Damit kommen wir zum eigentlichen Thema dieses Kommentars: Woran soll er sich eigentlich heutzutage orientieren, der MacUser? Was gilt jetzt eigentlich noch? Piratenflagge oder Nadelstreifenanzug? Oder sind es einfach nur diese einfachen Schwarz-Weiss-Klischees, die sich als Irrtum entpuppen und nun der Realität angepasst werden?
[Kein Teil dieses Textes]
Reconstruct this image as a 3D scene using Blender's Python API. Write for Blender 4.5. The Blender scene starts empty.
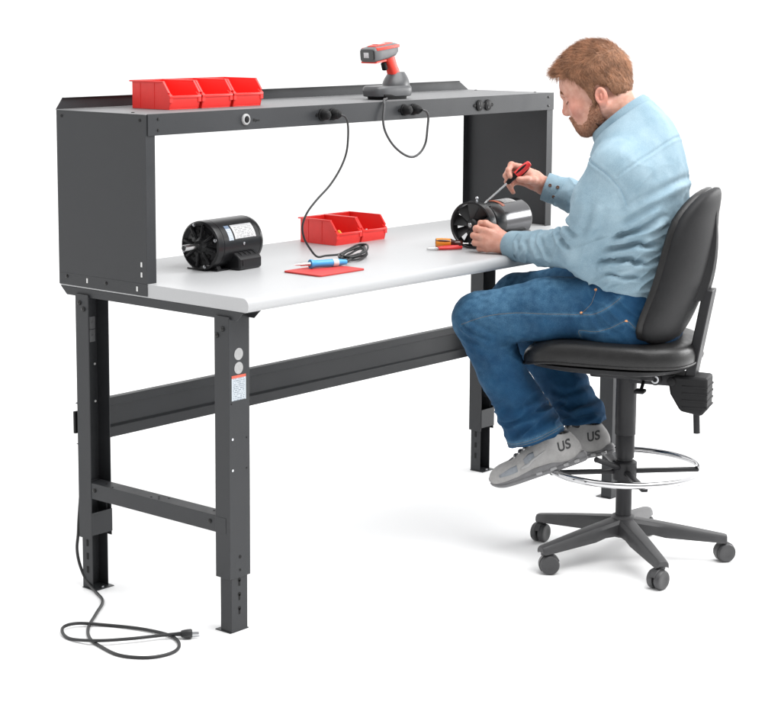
import bpy, bmesh, math, random
import numpy as np
from mathutils import Vector, Matrix
from mathutils.bvhtree import BVHTree

random.seed(7)
rng = np.random.default_rng(11)
scene = bpy.context.scene
COL = scene.collection

# ------------------------------------------------------------------ camera
cam_d = bpy.data.cameras.new("camera")
cam = bpy.data.objects.new("camera", cam_d)
COL.objects.link(cam)
scene.camera = cam
CAM_P = Vector((-3.2205, -3.1539, 1.5911))
YAW, PITCH, ROLL = -0.85, -0.1401, 0.0031
fwd = Vector((-math.sin(YAW) * math.cos(PITCH), math.cos(YAW) * math.cos(PITCH), math.sin(PITCH)))
r0 = Vector((math.cos(YAW), math.sin(YAW), 0)); u0 = r0.cross(fwd)
rgt = r0 * math.cos(ROLL) + u0 * math.sin(ROLL)
upv = -r0 * math.sin(ROLL) + u0 * math.cos(ROLL)
cam.matrix_world = Matrix(((rgt.x, upv.x, -fwd.x, CAM_P.x), (rgt.y, upv.y, -fwd.y, CAM_P.y),
                           (rgt.z, upv.z, -fwd.z, CAM_P.z), (0, 0, 0, 1)))
cam_d.sensor_fit = 'HORIZONTAL'; cam_d.sensor_width = 36.0
cam_d.lens = 1829.15 / 781.0 * 36.0
cam_d.shift_x = (390.5 - 346.2) / 781.0
cam_d.shift_y = -(354.0 - 269.56) / 781.0
cam_d.clip_start = 0.05; cam_d.clip_end = 2000

# ------------------------------------------------------------------ light
scene.view_settings.view_transform = 'Standard'
scene.view_settings.look = 'None'
scene.view_settings.exposure = 0.66
scene.view_settings.gamma = 1.0
w = bpy.data.worlds.new("World"); scene.world = w; w.use_nodes = True
nt = w.node_tree; bg = nt.nodes['Background']
# white cyclorama all round; dimmer towards the unlit side of the studio behind the camera
tcw = nt.nodes.new('ShaderNodeTexCoord'); dt = nt.nodes.new('ShaderNodeVectorMath'); dt.operation = 'DOT_PRODUCT'
dt.inputs[1].default_value = (0.752, 0.659, 0.45)
nt.links.new(tcw.outputs['Generated'], dt.inputs[0])
mrw = nt.nodes.new('ShaderNodeMapRange'); mrw.interpolation_type = 'SMOOTHSTEP'
mrw.inputs[1].default_value = -0.70; mrw.inputs[2].default_value = 0.35; mrw.inputs[3].default_value = 0.30; mrw.inputs[4].default_value = 1.0
nt.links.new(dt.outputs['Value'], mrw.inputs[0]); nt.links.new(mrw.outputs[0], bg.inputs['Strength'])
bg.inputs['Color'].default_value = (1, 1, 1, 1)


def area(name, loc, target, size, power, color=(1, 1, 1)):
    d = bpy.data.lights.new(name, 'AREA'); d.shape = 'RECTANGLE'
    d.size, d.size_y = size; d.energy = power; d.color = color
    o = bpy.data.objects.new(name, d); COL.objects.link(o)
    o.location = loc
    o.rotation_euler = (Vector(target) - Vector(loc)).to_track_quat('-Z', 'Y').to_euler()
    return o


area("softbox_overhead", (1.3, -1.5, 3.7), (1.1, 0.2, 0.9), (3.6, 2.8), 112)
area("softbox_side", (4.2, -1.05, 1.55), (1.3, 0.1, 1.0), (1.4, 0.8), 23)


# ------------------------------------------------------------------ materials
def mat(name, base, rough=0.5, metal=0.0, var=0.0, vscale=20.0, bump=0.0, bscale=300.0, spec=0.5,
        coat=0.0, sss=0.0, sheen=0.0, rvar=0.0, trans=0.0):
    m = bpy.data.materials.new(name); m.use_nodes = True
    n = m.node_tree.nodes; l = m.node_tree.links
    p = n['Principled BSDF']
    p.inputs['Base Color'].default_value = (*base, 1)
    p.inputs['Roughness'].default_value = rough
    p.inputs['Metallic'].default_value = metal
    p.inputs['Specular IOR Level'].default_value = spec
    p.inputs['Coat Weight'].default_value = coat
    if sss:
        p.inputs['Subsurface Weight'].default_value = sss
        p.inputs['Subsurface Radius'].default_value = (0.010, 0.004, 0.002)
        p.inputs['Subsurface Scale'].default_value = 1.0
    if sheen:
        p.inputs['Sheen Weight'].default_value = sheen; p.inputs['Sheen Roughness'].default_value = 0.5
    tc = n.new('ShaderNodeTexCoord')
    if var or rvar:
        nz = n.new('ShaderNodeTexNoise'); nz.inputs['Scale'].default_value = vscale
        nz.inputs['Detail'].default_value = 5; nz.inputs['Roughness'].default_value = 0.6
        l.new(tc.outputs['Object'], nz.inputs['Vector'])
    if var:
        mr = n.new('ShaderNodeMapRange'); mr.inputs[1].default_value = 0.3; mr.inputs[2].default_value = 0.7
        mr.inputs[3].default_value = 1 - var; mr.inputs[4].default_value = 1 + var
        l.new(nz.outputs['Fac'], mr.inputs[0])
        mx = n.new('ShaderNodeVectorMath'); mx.operation = 'SCALE'
        mx.inputs[0].default_value = base
        l.new(mr.outputs[0], mx.inputs['Scale'])
        l.new(mx.outputs[0], p.inputs['Base Color'])
    if rvar:
        mr2 = n.new('ShaderNodeMapRange'); mr2.inputs[1].default_value = 0.3; mr2.inputs[2].default_value = 0.7
        mr2.inputs[3].default_value = max(0.02, rough - rvar); mr2.inputs[4].default_value = min(1, rough + rvar)
        l.new(nz.outputs['Fac'], mr2.inputs[0]); l.new(mr2.outputs[0], p.inputs['Roughness'])
    if bump:
        nb = n.new('ShaderNodeTexNoise'); nb.inputs['Scale'].default_value = bscale
        nb.inputs['Detail'].default_value = 3
        l.new(tc.outputs['Object'], nb.inputs['Vector'])
        b = n.new('ShaderNodeBump'); b.inputs['Strength'].default_value = bump
        b.inputs['Distance'].default_value = 0.002
        l.new(nb.outputs['Fac'], b.inputs['Height']); l.new(b.outputs['Normal'], p.inputs['Normal'])
    return m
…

Der Mac ist nach amerikanischem Rechtsempfinden dieses Jahr volljährig geworden - im Leben eines Menschen ist dies ein eigenartiger Moment, weil sich irgendetwas verändert hat, man aber noch nicht verstehen kann, was sich denn wohl verändert haben möge, denn man sieht noch genau gleich aus wie gestern, fühlt sich noch wie gestern, hat noch dieselben Ziele, Träume und Ideale wie gestern - von Veränderung kann also scheinbar überhaupt keine Rede sein; nur irgendwo im Hinterkopf hält man mal fest: da könnte vielleicht noch was auf mich zukommen von dem ich im Moment noch nichts weiss, noch nicht mal was ahne, schauen wir mal. Nun ist nicht nur der Mac volljährig geworden, auch Apple hat sich irgendwie verändert in wesentlichen Teilen und der MacUser stellt nur fest: irgendwie hat der Wind gedreht, aber ich weiss noch nicht, was das zu bedeuten hat, geschweige denn, wie ich mich nun zu verhalten habe. Das junge, wilde, aufmüpfige, herausfordernde «Think Different» ist nur noch eine Werbekampagne längst vergangener Zeiten, die man in Museen bestaunen kann. Und der MacUser von damals ist nicht mehr der MacUser von heute - so er nicht in der Vergangenheit hängen geblieben ist.

Doch wie ist er denn, der MacUser von heute? Woran orientiert er sich? Was ist das Leitbild, das Ideal des heutigen MacUsers? Und wie hat er’s mit den anderen Fraktionen und den Switchern? Ist es immer noch eine absolutes Schwarz oder Weiss oder stellt man um auf Bunt?